# INFORMATION SUPPLIED
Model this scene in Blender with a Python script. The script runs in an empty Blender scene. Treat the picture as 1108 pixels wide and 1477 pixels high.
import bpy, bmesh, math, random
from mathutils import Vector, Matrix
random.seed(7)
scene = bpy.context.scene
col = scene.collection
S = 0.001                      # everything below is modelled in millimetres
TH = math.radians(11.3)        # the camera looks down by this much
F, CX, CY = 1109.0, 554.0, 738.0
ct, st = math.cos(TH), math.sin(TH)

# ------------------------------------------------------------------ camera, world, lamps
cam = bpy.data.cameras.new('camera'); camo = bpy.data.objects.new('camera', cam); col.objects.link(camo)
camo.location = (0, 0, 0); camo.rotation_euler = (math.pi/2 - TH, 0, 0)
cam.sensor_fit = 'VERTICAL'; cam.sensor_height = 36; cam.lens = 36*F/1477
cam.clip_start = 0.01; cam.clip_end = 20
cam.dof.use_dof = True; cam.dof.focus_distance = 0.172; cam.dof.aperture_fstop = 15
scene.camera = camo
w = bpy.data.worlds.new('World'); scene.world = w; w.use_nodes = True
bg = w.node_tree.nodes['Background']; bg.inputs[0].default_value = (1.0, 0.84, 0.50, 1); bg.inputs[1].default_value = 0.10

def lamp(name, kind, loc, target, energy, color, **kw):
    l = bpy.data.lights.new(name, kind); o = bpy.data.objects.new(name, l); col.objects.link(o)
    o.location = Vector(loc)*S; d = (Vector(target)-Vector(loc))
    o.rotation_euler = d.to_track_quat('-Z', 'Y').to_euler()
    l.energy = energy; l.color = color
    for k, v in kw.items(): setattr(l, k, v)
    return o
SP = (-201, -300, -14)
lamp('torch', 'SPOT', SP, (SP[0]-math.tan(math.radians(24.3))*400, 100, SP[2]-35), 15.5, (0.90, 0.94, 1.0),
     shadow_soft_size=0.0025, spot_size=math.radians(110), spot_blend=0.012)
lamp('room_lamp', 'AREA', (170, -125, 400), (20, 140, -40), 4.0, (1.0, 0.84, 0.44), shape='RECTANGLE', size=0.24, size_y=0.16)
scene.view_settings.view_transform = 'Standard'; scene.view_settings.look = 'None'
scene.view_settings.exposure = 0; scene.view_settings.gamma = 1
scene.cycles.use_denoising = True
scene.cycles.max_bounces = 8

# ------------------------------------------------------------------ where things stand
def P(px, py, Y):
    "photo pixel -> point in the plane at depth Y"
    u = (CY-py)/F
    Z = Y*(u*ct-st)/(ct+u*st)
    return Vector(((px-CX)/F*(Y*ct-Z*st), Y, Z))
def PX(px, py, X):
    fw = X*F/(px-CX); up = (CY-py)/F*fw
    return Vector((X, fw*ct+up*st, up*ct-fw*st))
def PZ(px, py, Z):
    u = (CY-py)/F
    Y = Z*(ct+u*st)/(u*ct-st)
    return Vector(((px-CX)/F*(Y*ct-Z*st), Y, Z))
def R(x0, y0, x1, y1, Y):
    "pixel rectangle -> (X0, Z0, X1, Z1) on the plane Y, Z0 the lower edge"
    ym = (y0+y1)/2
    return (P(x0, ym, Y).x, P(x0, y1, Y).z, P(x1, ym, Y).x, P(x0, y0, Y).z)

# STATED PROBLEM
Please transcribe, exactly and with nothing added, the lines from the first line of the material above through the line that contains "ct, st = math.cos(TH), math.sin(TH)".

# RESULT FOR THIS TASK
Model this scene in Blender with a Python script. The script runs in an empty Blender scene. Treat the picture as 1108 pixels wide and 1477 pixels high.
import bpy, bmesh, math, random
from mathutils import Vector, Matrix
random.seed(7)
scene = bpy.context.scene
col = scene.collection
S = 0.001                      # everything below is modelled in millimetres
TH = math.radians(11.3)        # the camera looks down by this much
F, CX, CY = 1109.0, 554.0, 738.0
ct, st = math.cos(TH), math.sin(TH)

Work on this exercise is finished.